New Georgia Research Alliance report shows $6B economic impact
Thursday, May 16, 2019 02:47 PM

The Georgia Research Alliance (GRA) has used $649 million in state tax dollars to generate $6 billion in federal money and private investment, the Atlanta-based nonprofit reported Thursday.

The numbers come from an 11-page report put together after freshman Gov. Brian Kemp asked GRA officials to document its impact on the state economy.

Launched in 1990 during the administration of the late Gov. Zell Miller to grow Georgia's technology industry, the GRA budget has shrunk under recent governors. However, the fiscal 2020 spending plan the General Assembly adopted this year holds its funding steady at about $5.1 million.

The GRA's strong suit has never been publicizing its mission to state decision-makers, GRA board Chairman David Ratcliffe told his board colleagues Thursday. But the alliance is working on a new strategic plan the board hopes to adopt at its next meeting in September.

"One of our strategies is to communicate what GRA is and how it operates," Ratcliffe said. "This is an effort to do that."

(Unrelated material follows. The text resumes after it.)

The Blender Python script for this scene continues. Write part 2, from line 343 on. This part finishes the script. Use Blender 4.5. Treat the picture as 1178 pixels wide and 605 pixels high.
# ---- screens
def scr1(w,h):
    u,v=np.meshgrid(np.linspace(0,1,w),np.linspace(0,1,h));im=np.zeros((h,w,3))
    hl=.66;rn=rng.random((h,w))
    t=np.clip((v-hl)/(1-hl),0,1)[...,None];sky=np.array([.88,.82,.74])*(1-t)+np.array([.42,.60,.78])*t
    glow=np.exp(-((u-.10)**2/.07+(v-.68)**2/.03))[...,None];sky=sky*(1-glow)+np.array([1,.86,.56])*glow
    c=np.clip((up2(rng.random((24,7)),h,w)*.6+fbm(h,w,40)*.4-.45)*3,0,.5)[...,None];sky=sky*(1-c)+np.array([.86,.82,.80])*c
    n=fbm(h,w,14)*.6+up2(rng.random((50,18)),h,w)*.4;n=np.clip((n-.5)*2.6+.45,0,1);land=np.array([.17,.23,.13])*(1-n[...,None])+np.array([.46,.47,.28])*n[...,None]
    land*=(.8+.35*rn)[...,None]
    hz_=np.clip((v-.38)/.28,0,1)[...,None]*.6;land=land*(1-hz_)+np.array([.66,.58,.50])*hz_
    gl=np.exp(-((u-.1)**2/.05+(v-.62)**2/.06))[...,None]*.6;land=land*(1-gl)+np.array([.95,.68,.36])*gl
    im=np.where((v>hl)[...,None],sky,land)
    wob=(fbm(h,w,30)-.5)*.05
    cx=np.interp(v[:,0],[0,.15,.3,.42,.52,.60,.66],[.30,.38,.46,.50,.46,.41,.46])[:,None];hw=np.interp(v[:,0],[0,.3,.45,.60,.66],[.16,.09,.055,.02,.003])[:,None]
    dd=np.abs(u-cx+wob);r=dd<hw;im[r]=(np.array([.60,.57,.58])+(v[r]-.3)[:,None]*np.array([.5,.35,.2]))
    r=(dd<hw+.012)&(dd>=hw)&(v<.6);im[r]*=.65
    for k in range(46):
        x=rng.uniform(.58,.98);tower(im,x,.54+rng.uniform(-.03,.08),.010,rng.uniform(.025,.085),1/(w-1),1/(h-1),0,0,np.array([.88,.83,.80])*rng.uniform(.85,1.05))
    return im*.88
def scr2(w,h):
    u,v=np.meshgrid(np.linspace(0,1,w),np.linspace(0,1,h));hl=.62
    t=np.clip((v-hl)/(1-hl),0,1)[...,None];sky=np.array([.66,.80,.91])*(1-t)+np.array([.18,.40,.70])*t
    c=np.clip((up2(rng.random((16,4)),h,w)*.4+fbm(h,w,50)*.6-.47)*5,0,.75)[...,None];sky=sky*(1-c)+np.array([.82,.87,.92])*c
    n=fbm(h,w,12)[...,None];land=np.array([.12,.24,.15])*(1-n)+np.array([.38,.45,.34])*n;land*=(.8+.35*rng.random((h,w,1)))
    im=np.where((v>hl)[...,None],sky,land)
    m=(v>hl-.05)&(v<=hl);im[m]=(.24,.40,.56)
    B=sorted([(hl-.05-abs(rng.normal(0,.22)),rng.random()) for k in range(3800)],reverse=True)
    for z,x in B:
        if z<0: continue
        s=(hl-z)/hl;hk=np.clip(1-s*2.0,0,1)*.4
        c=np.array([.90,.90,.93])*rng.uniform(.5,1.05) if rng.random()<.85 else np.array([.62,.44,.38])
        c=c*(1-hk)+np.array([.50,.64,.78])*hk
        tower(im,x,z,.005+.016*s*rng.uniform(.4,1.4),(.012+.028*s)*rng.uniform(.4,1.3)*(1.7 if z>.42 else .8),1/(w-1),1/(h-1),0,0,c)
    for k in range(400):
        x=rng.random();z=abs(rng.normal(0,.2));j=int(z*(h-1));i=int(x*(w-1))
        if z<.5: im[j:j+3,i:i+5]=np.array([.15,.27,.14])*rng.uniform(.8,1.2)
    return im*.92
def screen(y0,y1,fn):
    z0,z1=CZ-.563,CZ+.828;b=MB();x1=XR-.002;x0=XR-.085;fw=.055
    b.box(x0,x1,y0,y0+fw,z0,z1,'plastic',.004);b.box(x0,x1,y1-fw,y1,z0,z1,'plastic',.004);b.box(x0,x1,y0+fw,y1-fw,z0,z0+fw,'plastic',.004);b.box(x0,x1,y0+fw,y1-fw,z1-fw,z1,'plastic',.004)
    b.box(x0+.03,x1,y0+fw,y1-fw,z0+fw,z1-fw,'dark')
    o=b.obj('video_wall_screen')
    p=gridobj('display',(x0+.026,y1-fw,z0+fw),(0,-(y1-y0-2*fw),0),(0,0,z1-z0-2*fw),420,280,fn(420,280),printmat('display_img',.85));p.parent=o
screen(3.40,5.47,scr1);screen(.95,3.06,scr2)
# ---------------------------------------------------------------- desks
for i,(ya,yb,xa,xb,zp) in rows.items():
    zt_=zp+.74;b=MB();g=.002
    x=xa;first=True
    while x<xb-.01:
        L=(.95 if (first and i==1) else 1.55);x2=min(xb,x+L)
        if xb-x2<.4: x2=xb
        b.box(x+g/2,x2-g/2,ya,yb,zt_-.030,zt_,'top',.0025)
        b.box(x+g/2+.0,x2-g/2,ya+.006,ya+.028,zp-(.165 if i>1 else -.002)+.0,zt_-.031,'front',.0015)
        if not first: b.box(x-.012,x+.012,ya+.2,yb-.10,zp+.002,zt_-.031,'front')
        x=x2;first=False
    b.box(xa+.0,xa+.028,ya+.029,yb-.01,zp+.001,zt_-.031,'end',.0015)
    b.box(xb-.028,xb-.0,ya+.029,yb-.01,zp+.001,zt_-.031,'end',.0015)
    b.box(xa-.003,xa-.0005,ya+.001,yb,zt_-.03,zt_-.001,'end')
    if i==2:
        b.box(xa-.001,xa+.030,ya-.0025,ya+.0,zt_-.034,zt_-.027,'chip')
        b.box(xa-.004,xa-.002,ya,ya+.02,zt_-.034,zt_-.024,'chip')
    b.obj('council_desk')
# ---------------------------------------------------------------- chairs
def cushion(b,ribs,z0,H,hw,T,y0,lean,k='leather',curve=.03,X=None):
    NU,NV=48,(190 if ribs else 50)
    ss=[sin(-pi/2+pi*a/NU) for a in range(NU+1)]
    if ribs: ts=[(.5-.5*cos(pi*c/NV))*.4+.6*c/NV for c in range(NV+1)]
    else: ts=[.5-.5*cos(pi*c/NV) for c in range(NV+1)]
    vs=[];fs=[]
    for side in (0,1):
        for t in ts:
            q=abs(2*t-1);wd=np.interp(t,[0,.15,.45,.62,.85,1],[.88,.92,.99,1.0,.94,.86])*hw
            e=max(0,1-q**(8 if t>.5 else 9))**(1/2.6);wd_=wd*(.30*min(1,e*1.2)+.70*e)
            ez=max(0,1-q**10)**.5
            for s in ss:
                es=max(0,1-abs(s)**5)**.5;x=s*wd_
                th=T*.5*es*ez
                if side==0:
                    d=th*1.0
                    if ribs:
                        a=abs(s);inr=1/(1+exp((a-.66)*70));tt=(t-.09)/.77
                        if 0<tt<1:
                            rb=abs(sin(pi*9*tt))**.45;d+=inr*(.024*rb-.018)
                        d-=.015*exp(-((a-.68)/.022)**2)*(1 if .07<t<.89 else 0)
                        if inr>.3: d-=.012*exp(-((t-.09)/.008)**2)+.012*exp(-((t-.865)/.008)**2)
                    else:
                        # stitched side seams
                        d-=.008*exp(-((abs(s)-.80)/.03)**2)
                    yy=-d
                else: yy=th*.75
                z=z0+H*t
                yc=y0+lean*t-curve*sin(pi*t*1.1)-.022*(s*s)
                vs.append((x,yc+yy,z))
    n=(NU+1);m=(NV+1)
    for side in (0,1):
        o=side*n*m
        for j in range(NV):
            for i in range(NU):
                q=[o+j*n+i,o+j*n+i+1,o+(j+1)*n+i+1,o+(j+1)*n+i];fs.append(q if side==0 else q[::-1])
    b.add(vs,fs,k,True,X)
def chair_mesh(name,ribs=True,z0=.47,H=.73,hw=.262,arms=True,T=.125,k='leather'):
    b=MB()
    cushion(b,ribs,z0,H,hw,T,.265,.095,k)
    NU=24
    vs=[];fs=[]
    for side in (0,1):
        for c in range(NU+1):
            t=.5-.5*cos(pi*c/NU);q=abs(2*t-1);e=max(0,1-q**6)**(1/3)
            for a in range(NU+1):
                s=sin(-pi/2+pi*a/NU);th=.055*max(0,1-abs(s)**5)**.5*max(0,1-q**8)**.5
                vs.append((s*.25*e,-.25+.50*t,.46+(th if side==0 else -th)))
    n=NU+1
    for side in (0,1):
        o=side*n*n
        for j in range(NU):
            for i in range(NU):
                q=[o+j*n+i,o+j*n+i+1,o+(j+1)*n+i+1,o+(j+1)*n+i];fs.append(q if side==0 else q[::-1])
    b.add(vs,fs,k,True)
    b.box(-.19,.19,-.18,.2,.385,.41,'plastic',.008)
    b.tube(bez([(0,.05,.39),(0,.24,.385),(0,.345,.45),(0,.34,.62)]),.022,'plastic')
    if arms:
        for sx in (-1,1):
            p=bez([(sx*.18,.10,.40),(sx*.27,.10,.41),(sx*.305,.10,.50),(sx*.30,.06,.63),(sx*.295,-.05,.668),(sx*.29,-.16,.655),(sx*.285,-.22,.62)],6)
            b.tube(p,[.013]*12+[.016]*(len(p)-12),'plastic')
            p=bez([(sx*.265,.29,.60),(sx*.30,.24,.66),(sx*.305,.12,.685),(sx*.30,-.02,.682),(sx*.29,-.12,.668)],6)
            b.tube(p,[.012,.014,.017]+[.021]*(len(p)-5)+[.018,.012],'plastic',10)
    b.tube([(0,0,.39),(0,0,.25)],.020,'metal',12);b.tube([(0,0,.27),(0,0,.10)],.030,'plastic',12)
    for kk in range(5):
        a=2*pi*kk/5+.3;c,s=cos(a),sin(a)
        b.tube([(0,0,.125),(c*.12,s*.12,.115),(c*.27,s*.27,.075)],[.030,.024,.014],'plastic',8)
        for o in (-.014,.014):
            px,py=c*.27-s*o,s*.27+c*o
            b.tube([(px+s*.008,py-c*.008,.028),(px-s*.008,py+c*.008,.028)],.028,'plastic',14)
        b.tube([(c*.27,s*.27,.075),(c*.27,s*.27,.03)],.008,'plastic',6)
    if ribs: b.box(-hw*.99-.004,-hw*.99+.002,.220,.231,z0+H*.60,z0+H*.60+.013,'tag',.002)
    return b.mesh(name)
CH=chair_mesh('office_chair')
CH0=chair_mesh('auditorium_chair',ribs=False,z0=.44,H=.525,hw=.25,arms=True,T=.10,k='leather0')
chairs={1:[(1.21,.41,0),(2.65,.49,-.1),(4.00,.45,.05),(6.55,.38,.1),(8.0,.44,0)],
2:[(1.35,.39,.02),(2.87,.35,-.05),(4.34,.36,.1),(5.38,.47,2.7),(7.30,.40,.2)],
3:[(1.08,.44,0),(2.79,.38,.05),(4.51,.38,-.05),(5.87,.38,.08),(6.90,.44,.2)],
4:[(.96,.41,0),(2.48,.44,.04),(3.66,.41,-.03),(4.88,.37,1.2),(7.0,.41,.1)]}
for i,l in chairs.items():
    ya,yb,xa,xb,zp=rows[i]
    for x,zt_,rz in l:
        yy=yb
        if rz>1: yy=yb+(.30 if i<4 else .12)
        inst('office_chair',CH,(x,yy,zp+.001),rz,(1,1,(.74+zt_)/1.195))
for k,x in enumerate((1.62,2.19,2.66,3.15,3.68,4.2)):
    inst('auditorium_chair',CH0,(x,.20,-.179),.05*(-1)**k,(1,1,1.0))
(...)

The report also outlines Georgia's enhanced standing in research and development funding since the GRA was formed. The Peach State is now up to No. 1 in the nation in the growth rate of university research funding and ranks 11th for total university R&D funding.

The GRA Venture Fund, established in 2009 to invest in the most promising start-up companies and seeded with $7.5 million in state funds, has generated $38 million in private investment and 920 jobs, according to the report.

Mark Sanders, a lobbyist who represents the GRA at the state Capitol, said the future for the alliance looks promising under Kemp. 

Sanders noted that Kemp chaired the Georgia Senate Appropriations Committee's subcommittee on higher education while he was in the General Assembly. As a state senator whose district included The University of Georgia, Kemp also helped the GRA recruit an eminent scholar to UGA, Sanders said.

"Governor Kemp's the first person to show up in our office who really gets it," Sanders said. "We're in a better place."